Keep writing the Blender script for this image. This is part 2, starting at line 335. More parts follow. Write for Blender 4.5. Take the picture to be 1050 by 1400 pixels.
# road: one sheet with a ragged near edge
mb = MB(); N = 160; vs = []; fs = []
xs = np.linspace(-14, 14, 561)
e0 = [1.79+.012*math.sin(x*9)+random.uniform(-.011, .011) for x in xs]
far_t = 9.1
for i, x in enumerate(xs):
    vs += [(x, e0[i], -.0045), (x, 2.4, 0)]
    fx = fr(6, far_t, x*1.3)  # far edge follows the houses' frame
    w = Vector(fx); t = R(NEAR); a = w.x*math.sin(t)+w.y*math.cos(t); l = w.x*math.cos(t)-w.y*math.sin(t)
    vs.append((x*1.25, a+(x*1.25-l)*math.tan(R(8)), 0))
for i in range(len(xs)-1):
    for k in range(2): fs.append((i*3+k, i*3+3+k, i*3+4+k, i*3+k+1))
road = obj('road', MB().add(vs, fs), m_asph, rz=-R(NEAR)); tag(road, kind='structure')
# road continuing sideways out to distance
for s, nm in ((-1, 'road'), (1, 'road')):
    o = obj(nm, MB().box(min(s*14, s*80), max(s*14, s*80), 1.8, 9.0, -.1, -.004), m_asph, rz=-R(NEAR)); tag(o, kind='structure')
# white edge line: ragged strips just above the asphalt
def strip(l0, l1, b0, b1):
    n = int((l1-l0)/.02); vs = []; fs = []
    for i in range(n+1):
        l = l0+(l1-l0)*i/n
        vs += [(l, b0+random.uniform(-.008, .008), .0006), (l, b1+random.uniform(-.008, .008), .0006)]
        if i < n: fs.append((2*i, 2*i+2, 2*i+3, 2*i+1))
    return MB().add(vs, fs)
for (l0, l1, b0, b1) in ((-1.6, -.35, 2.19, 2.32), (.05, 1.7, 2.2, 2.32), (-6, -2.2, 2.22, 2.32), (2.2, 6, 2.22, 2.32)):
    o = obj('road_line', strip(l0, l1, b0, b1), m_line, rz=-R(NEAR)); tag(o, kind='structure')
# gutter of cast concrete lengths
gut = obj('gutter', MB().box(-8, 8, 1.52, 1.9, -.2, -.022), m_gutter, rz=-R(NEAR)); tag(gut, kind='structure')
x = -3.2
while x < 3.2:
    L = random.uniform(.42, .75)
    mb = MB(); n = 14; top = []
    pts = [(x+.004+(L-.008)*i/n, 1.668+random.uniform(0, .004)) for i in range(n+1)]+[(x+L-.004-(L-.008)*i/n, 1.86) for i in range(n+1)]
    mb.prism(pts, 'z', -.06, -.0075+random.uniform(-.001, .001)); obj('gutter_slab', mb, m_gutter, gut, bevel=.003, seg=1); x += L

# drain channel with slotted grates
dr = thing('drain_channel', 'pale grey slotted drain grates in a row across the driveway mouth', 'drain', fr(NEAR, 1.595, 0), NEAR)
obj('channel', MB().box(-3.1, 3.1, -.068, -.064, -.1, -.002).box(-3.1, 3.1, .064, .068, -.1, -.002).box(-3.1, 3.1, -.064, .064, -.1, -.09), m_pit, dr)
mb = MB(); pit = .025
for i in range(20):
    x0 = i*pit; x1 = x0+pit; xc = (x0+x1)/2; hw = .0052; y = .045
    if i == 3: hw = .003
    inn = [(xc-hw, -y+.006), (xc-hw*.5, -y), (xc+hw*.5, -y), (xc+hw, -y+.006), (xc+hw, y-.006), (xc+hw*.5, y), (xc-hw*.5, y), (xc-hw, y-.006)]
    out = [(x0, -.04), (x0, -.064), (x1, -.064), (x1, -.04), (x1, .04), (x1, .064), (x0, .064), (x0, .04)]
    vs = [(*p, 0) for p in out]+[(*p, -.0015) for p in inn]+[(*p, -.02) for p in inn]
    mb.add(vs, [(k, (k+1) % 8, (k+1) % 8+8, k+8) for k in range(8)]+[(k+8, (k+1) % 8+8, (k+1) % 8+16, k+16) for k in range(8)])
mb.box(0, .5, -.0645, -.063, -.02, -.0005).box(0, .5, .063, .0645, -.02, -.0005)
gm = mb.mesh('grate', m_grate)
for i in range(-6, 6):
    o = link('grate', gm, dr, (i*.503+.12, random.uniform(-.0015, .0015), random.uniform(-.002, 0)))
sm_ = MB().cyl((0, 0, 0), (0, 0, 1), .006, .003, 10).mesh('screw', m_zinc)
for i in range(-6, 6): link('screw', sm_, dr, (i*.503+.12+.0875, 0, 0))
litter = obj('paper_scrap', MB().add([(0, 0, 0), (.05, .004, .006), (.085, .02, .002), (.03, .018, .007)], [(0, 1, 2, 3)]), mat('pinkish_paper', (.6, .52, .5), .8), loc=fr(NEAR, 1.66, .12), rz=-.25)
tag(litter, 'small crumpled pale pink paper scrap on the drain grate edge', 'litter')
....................
What needs to be done
Copy down the material exactly as written.

Solved problem
Keep writing the Blender script for this image. This is part 2, starting at line 335. More parts follow. Write for Blender 4.5. Take the picture to be 1050 by 1400 pixels.
# road: one sheet with a ragged near edge
mb = MB(); N = 160; vs = []; fs = []
xs = np.linspace(-14, 14, 561)
e0 = [1.79+.012*math.sin(x*9)+random.uniform(-.011, .011) for x in xs]
far_t = 9.1
for i, x in enumerate(xs):
    vs += [(x, e0[i], -.0045), (x, 2.4, 0)]
    fx = fr(6, far_t, x*1.3)  # far edge follows the houses' frame
    w = Vector(fx); t = R(NEAR); a = w.x*math.sin(t)+w.y*math.cos(t); l = w.x*math.cos(t)-w.y*math.sin(t)
    vs.append((x*1.25, a+(x*1.25-l)*math.tan(R(8)), 0))
for i in range(len(xs)-1):
    for k in range(2): fs.append((i*3+k, i*3+3+k, i*3+4+k, i*3+k+1))
road = obj('road', MB().add(vs, fs), m_asph, rz=-R(NEAR)); tag(road, kind='structure')
# road continuing sideways out to distance
for s, nm in ((-1, 'road'), (1, 'road')):
    o = obj(nm, MB().box(min(s*14, s*80), max(s*14, s*80), 1.8, 9.0, -.1, -.004), m_asph, rz=-R(NEAR)); tag(o, kind='structure')
# white edge line: ragged strips just above the asphalt
def strip(l0, l1, b0, b1):
    n = int((l1-l0)/.02); vs = []; fs = []
    for i in range(n+1):
        l = l0+(l1-l0)*i/n
        vs += [(l, b0+random.uniform(-.008, .008), .0006), (l, b1+random.uniform(-.008, .008), .0006)]
        if i < n: fs.append((2*i, 2*i+2, 2*i+3, 2*i+1))
    return MB().add(vs, fs)
for (l0, l1, b0, b1) in ((-1.6, -.35, 2.19, 2.32), (.05, 1.7, 2.2, 2.32), (-6, -2.2, 2.22, 2.32), (2.2, 6, 2.22, 2.32)):
    o = obj('road_line', strip(l0, l1, b0, b1), m_line, rz=-R(NEAR)); tag(o, kind='structure')
# gutter of cast concrete lengths
gut = obj('gutter', MB().box(-8, 8, 1.52, 1.9, -.2, -.022), m_gutter, rz=-R(NEAR)); tag(gut, kind='structure')
x = -3.2
while x < 3.2:
    L = random.uniform(.42, .75)
    mb = MB(); n = 14; top = []
    pts = [(x+.004+(L-.008)*i/n, 1.668+random.uniform(0, .004)) for i in range(n+1)]+[(x+L-.004-(L-.008)*i/n, 1.86) for i in range(n+1)]
    mb.prism(pts, 'z', -.06, -.0075+random.uniform(-.001, .001)); obj('gutter_slab', mb, m_gutter, gut, bevel=.003, seg=1); x += L

# drain channel with slotted grates
dr = thing('drain_channel', 'pale grey slotted drain grates in a row across the driveway mouth', 'drain', fr(NEAR, 1.595, 0), NEAR)
obj('channel', MB().box(-3.1, 3.1, -.068, -.064, -.1, -.002).box(-3.1, 3.1, .064, .068, -.1, -.002).box(-3.1, 3.1, -.064, .064, -.1, -.09), m_pit, dr)
mb = MB(); pit = .025
for i in range(20):
    x0 = i*pit; x1 = x0+pit; xc = (x0+x1)/2; hw = .0052; y = .045
    if i == 3: hw = .003
    inn = [(xc-hw, -y+.006), (xc-hw*.5, -y), (xc+hw*.5, -y), (xc+hw, -y+.006), (xc+hw, y-.006), (xc+hw*.5, y), (xc-hw*.5, y), (xc-hw, y-.006)]
    out = [(x0, -.04), (x0, -.064), (x1, -.064), (x1, -.04), (x1, .04), (x1, .064), (x0, .064), (x0, .04)]
    vs = [(*p, 0) for p in out]+[(*p, -.0015) for p in inn]+[(*p, -.02) for p in inn]
    mb.add(vs, [(k, (k+1) % 8, (k+1) % 8+8, k+8) for k in range(8)]+[(k+8, (k+1) % 8+8, (k+1) % 8+16, k+16) for k in range(8)])
mb.box(0, .5, -.0645, -.063, -.02, -.0005).box(0, .5, .063, .0645, -.02, -.0005)
gm = mb.mesh('grate', m_grate)
for i in range(-6, 6):
    o = link('grate', gm, dr, (i*.503+.12, random.uniform(-.0015, .0015), random.uniform(-.002, 0)))
sm_ = MB().cyl((0, 0, 0), (0, 0, 1), .006, .003, 10).mesh('screw', m_zinc)
for i in range(-6, 6): link('screw', sm_, dr, (i*.503+.12+.0875, 0, 0))
litter = obj('paper_scrap', MB().add([(0, 0, 0), (.05, .004, .006), (.085, .02, .002), (.03, .018, .007)], [(0, 1, 2, 3)]), mat('pinkish_paper', (.6, .52, .5), .8), loc=fr(NEAR, 1.66, .12), rz=-.25)
tag(litter, 'small crumpled pale pink paper scrap on the drain grate edge', 'litter')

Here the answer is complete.